##### Data #####
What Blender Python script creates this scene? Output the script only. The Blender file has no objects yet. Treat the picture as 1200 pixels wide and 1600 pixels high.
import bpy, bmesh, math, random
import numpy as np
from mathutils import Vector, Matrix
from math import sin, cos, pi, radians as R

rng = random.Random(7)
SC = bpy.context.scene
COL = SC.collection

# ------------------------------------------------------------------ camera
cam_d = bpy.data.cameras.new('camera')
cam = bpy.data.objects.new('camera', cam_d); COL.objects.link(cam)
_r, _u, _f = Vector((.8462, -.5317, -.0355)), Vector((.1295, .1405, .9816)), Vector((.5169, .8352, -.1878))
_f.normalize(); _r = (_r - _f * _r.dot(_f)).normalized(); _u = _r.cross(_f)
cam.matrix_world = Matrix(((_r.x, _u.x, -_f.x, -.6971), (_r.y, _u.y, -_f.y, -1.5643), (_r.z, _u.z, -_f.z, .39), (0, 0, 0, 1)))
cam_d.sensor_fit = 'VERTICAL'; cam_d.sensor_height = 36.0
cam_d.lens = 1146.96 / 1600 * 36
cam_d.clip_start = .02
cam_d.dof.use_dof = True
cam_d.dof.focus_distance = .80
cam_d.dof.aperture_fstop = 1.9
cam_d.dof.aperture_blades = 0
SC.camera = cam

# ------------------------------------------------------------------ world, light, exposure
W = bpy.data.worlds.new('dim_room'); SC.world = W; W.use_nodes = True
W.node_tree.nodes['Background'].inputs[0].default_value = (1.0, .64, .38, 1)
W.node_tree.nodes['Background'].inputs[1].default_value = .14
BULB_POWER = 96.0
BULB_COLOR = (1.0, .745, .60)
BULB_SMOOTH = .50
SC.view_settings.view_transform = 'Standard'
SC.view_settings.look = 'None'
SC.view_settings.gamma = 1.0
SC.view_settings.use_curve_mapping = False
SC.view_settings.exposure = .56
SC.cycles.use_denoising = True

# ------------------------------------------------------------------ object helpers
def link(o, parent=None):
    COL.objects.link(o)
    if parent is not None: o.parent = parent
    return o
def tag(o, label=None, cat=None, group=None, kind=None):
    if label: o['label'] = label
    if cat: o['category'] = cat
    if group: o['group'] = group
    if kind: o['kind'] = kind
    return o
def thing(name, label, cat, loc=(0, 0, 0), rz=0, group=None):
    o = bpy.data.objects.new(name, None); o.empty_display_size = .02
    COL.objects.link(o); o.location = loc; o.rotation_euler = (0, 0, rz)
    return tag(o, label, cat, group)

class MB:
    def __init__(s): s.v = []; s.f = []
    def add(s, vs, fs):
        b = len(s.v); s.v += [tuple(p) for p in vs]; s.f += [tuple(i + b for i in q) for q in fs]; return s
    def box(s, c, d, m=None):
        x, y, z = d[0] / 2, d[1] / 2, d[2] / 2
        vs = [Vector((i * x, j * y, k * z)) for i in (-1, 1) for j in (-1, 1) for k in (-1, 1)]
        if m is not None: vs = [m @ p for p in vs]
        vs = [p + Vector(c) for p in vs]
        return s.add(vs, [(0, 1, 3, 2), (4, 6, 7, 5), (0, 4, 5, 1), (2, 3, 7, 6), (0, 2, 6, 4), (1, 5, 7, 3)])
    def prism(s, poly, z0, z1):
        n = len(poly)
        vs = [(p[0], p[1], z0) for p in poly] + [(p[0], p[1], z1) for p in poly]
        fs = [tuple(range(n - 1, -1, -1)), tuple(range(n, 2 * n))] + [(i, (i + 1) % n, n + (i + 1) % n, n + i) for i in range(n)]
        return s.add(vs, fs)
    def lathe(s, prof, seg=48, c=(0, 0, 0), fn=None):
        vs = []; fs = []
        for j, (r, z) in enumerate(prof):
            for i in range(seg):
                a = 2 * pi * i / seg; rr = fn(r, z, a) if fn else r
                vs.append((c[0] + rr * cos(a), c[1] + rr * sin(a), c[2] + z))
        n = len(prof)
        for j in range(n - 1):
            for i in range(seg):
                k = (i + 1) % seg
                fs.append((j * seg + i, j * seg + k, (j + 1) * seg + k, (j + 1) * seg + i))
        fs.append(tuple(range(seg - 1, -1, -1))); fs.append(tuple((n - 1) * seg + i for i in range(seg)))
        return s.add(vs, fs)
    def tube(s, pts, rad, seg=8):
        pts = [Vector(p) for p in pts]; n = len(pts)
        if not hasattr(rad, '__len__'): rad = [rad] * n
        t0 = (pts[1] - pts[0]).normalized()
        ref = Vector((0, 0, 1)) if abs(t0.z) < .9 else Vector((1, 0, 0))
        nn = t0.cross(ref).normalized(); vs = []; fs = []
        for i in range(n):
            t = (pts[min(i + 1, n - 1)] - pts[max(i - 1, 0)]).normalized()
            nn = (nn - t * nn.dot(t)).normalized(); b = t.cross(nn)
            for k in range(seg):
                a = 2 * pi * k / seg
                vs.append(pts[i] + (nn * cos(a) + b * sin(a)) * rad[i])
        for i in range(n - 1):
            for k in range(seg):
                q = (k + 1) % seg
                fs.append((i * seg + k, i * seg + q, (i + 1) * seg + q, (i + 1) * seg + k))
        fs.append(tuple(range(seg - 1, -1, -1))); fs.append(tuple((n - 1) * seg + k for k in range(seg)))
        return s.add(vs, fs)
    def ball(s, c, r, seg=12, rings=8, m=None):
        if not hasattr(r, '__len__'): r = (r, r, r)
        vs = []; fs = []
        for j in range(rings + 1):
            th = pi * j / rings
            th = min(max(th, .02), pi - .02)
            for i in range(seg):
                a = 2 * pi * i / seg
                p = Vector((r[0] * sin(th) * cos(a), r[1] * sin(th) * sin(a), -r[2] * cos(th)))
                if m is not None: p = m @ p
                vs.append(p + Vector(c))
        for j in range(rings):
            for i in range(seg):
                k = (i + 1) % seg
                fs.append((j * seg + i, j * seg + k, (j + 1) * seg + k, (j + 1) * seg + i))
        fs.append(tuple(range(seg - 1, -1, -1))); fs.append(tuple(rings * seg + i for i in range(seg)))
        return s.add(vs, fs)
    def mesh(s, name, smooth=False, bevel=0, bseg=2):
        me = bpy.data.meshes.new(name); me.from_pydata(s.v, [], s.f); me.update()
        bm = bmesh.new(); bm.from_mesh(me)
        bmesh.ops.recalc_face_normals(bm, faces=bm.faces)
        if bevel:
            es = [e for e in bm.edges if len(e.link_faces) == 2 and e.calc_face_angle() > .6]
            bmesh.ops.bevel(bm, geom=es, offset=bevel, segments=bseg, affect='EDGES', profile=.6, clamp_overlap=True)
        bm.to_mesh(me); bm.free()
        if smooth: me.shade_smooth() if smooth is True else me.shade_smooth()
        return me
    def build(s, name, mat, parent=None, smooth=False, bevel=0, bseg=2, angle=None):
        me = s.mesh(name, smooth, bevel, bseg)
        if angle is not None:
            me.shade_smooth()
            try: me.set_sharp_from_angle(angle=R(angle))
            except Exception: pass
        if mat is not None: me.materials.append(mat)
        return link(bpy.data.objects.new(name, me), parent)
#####
Task directions | Reproduce every line of the data verbatim.

Task result |
What Blender Python script creates this scene? Output the script only. The Blender file has no objects yet. Treat the picture as 1200 pixels wide and 1600 pixels high.
import bpy, bmesh, math, random
import numpy as np
from mathutils import Vector, Matrix
from math import sin, cos, pi, radians as R

rng = random.Random(7)
SC = bpy.context.scene
COL = SC.collection

# ------------------------------------------------------------------ camera
cam_d = bpy.data.cameras.new('camera')
cam = bpy.data.objects.new('camera', cam_d); COL.objects.link(cam)
_r, _u, _f = Vector((.8462, -.5317, -.0355)), Vector((.1295, .1405, .9816)), Vector((.5169, .8352, -.1878))
_f.normalize(); _r = (_r - _f * _r.dot(_f)).normalized(); _u = _r.cross(_f)
cam.matrix_world = Matrix(((_r.x, _u.x, -_f.x, -.6971), (_r.y, _u.y, -_f.y, -1.5643), (_r.z, _u.z, -_f.z, .39), (0, 0, 0, 1)))
cam_d.sensor_fit = 'VERTICAL'; cam_d.sensor_height = 36.0
cam_d.lens = 1146.96 / 1600 * 36
cam_d.clip_start = .02
cam_d.dof.use_dof = True
cam_d.dof.focus_distance = .80
cam_d.dof.aperture_fstop = 1.9
cam_d.dof.aperture_blades = 0
SC.camera = cam

# ------------------------------------------------------------------ world, light, exposure
W = bpy.data.worlds.new('dim_room'); SC.world = W; W.use_nodes = True
W.node_tree.nodes['Background'].inputs[0].default_value = (1.0, .64, .38, 1)
W.node_tree.nodes['Background'].inputs[1].default_value = .14
BULB_POWER = 96.0
BULB_COLOR = (1.0, .745, .60)
BULB_SMOOTH = .50
SC.view_settings.view_transform = 'Standard'
SC.view_settings.look = 'None'
SC.view_settings.gamma = 1.0
SC.view_settings.use_curve_mapping = False
SC.view_settings.exposure = .56
SC.cycles.use_denoising = True

# ------------------------------------------------------------------ object helpers
def link(o, parent=None):
    COL.objects.link(o)
    if parent is not None: o.parent = parent
    return o
def tag(o, label=None, cat=None, group=None, kind=None):
    if label: o['label'] = label
    if cat: o['category'] = cat
    if group: o['group'] = group
    if kind: o['kind'] = kind
    return o
def thing(name, label, cat, loc=(0, 0, 0), rz=0, group=None):
    o = bpy.data.objects.new(name, None); o.empty_display_size = .02
    COL.objects.link(o); o.location = loc; o.rotation_euler = (0, 0, rz)
    return tag(o, label, cat, group)

class MB:
    def __init__(s): s.v = []; s.f = []
    def add(s, vs, fs):
        b = len(s.v); s.v += [tuple(p) for p in vs]; s.f += [tuple(i + b for i in q) for q in fs]; return s
    def box(s, c, d, m=None):
        x, y, z = d[0] / 2, d[1] / 2, d[2] / 2
        vs = [Vector((i * x, j * y, k * z)) for i in (-1, 1) for j in (-1, 1) for k in (-1, 1)]
        if m is not None: vs = [m @ p for p in vs]
        vs = [p + Vector(c) for p in vs]
        return s.add(vs, [(0, 1, 3, 2), (4, 6, 7, 5), (0, 4, 5, 1), (2, 3, 7, 6), (0, 2, 6, 4), (1, 5, 7, 3)])
    def prism(s, poly, z0, z1):
        n = len(poly)
        vs = [(p[0], p[1], z0) for p in poly] + [(p[0], p[1], z1) for p in poly]
        fs = [tuple(range(n - 1, -1, -1)), tuple(range(n, 2 * n))] + [(i, (i + 1) % n, n + (i + 1) % n, n + i) for i in range(n)]
        return s.add(vs, fs)
    def lathe(s, prof, seg=48, c=(0, 0, 0), fn=None):
        vs = []; fs = []
        for j, (r, z) in enumerate(prof):
            for i in range(seg):
                a = 2 * pi * i / seg; rr = fn(r, z, a) if fn else r
                vs.append((c[0] + rr * cos(a), c[1] + rr * sin(a), c[2] + z))
        n = len(prof)
        for j in range(n - 1):
            for i in range(seg):
                k = (i + 1) % seg
                fs.append((j * seg + i, j * seg + k, (j + 1) * seg + k, (j + 1) * seg + i))
        fs.append(tuple(range(seg - 1, -1, -1))); fs.append(tuple((n - 1) * seg + i for i in range(seg)))
        return s.add(vs, fs)
    def tube(s, pts, rad, seg=8):
        pts = [Vector(p) for p in pts]; n = len(pts)
        if not hasattr(rad, '__len__'): rad = [rad] * n
        t0 = (pts[1] - pts[0]).normalized()
        ref = Vector((0, 0, 1)) if abs(t0.z) < .9 else Vector((1, 0, 0))
        nn = t0.cross(ref).normalized(); vs = []; fs = []
        for i in range(n):
            t = (pts[min(i + 1, n - 1)] - pts[max(i - 1, 0)]).normalized()
            nn = (nn - t * nn.dot(t)).normalized(); b = t.cross(nn)
            for k in range(seg):
                a = 2 * pi * k / seg
                vs.append(pts[i] + (nn * cos(a) + b * sin(a)) * rad[i])
        for i in range(n - 1):
            for k in range(seg):
                q = (k + 1) % seg
                fs.append((i * seg + k, i * seg + q, (i + 1) * seg + q, (i + 1) * seg + k))
        fs.append(tuple(range(seg - 1, -1, -1))); fs.append(tuple((n - 1) * seg + k for k in range(seg)))
        return s.add(vs, fs)
    def ball(s, c, r, seg=12, rings=8, m=None):
        if not hasattr(r, '__len__'): r = (r, r, r)
        vs = []; fs = []
        for j in range(rings + 1):
            th = pi * j / rings
            th = min(max(th, .02), pi - .02)
            for i in range(seg):
                a = 2 * pi * i / seg
                p = Vector((r[0] * sin(th) * cos(a), r[1] * sin(th) * sin(a), -r[2] * cos(th)))
                if m is not None: p = m @ p
                vs.append(p + Vector(c))
        for j in range(rings):
            for i in range(seg):
                k = (i + 1) % seg
                fs.append((j * seg + i, j * seg + k, (j + 1) * seg + k, (j + 1) * seg + i))
        fs.append(tuple(range(seg - 1, -1, -1))); fs.append(tuple(rings * seg + i for i in range(seg)))
        return s.add(vs, fs)
    def mesh(s, name, smooth=False, bevel=0, bseg=2):
        me = bpy.data.meshes.new(name); me.from_pydata(s.v, [], s.f); me.update()
        bm = bmesh.new(); bm.from_mesh(me)
        bmesh.ops.recalc_face_normals(bm, faces=bm.faces)
        if bevel:
            es = [e for e in bm.edges if len(e.link_faces) == 2 and e.calc_face_angle() > .6]
            bmesh.ops.bevel(bm, geom=es, offset=bevel, segments=bseg, affect='EDGES', profile=.6, clamp_overlap=True)
        bm.to_mesh(me); bm.free()
        if smooth: me.shade_smooth() if smooth is True else me.shade_smooth()
        return me
    def build(s, name, mat, parent=None, smooth=False, bevel=0, bseg=2, angle=None):
        me = s.mesh(name, smooth, bevel, bseg)
        if angle is not None:
            me.shade_smooth()
            try: me.set_sharp_from_angle(angle=R(angle))
            except Exception: pass
        if mat is not None: me.materials.append(mat)
        return link(bpy.data.objects.new(name, me), parent)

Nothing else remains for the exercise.